Unconscious Assumptions and Traditions
Knowing that women are generally paid less, some employers may simply hire more women for certain roles, or may offer salaries at such low levels that more women would be willing to accept those salaries, and more men would be unwilling to do so.  This is a sort of indirect sexism.  The prejudices and assumptions are directed toward roles, and then those roles are more easily filled by either men or women because of traditions and expectations.  In some sense women may have an advantage of more easily getting access to some jobs, but then they would pay a price in terms of those jobs to which they have better access paying more poorly than jobs men take.  For example, an employer may think to hire an attractive person with good social skills for a job in which the person will engage the general public, and might unconsciously prefer a woman for that role. Some other position may not require any physical attractiveness or any ability to deal graciously with the general public, and that position may pay a higher salary (sales clerk versus purchasing agent, for example). 

Cultural Capital
Some professions and occupations may have traditions of behavior that are associated with expression of strong masculine gender.  For example, certain academic fields, dominated by men, may have a macho occupational culture, and men will more easily conform to behavioral expectations in these professional cultures. Women who may be more competent in the actual labor of the occupation or profession may not excel in the informal expectations outside their direct work responsibilities, and may therefore miss opportunities for career advancement.  For what is valued in some work roles, men may have cultural capital that will help them gain promotions and jobs that become dead-end jobs or unpleasant for women.  

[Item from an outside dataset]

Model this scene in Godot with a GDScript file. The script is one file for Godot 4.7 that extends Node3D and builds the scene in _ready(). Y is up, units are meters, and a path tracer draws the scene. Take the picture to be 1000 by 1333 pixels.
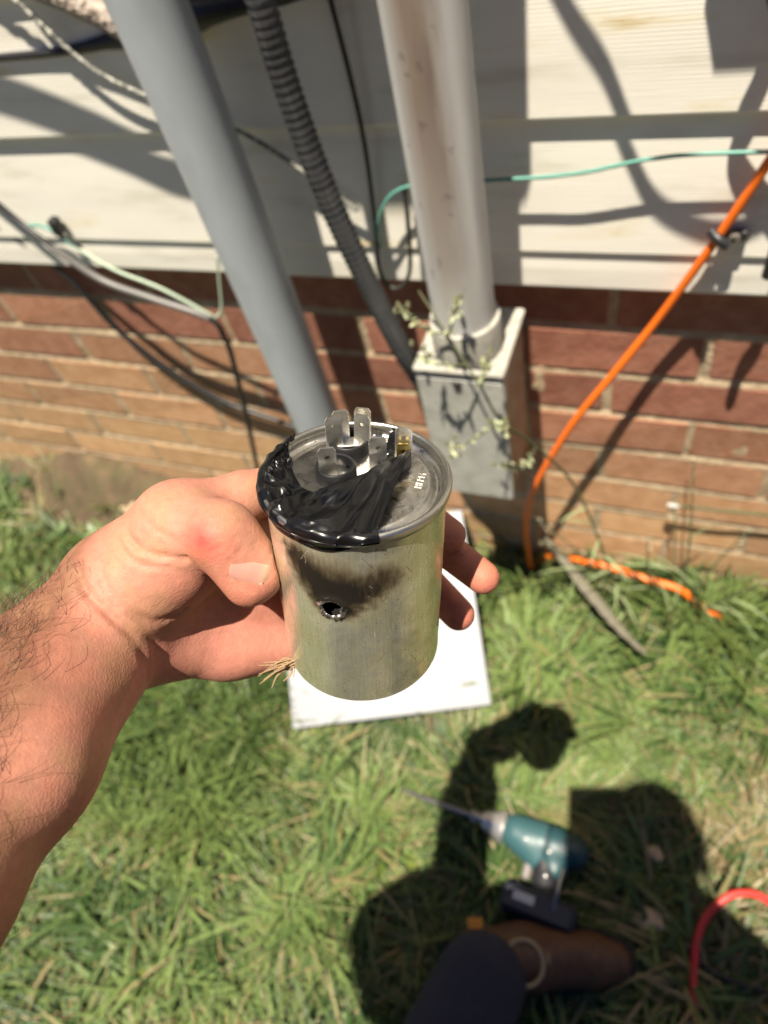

I think the direct sexism against individual female employees is rarely (in a small percentage of cases) a dominant contributing factor to the wage gap (although even a small percentage of cases could be a huge number in a society with 150 million persons in a workforce).  It’s probably mostly institutional gender discrimination and the entwining of patriarchy with capitalism that accounts for most of the wage gap.

Since most people won’t consciously feel the old-fashioned prejudices against women, and those who are trained in social sciences or economics will know that women’s choices (to be more likely major in early childhood development or humanities or social work or education) and men’s choices (to be more likely major in business, computer sciences, engineering, finance) are likely to contribute significantly to wage differences even after controlling for experience and education, I think many people will be highly suspicious of reports about the gender wage gap.  They will have a point, the wage gap doesn't give us evidence of old-fashioned sexism unless we have controlled for many other contributing factors (and the data for the wage gap are reported by the government as raw weekly wage earnings or annual earnings by gender, without controlling for experience, tenure, educational background, psychological variables, etc.).  But, the wage gap does illustrate that our society as a whole continues to diminish the earnings of women, and it seems obvious to me that we can claim that this is a problem in our society.  It violates our sense of fairness and equality.  It shows us that people aren’t always getting what they deserve, and for most of us, we prefer a society where people are fairly rewarded and treated equally.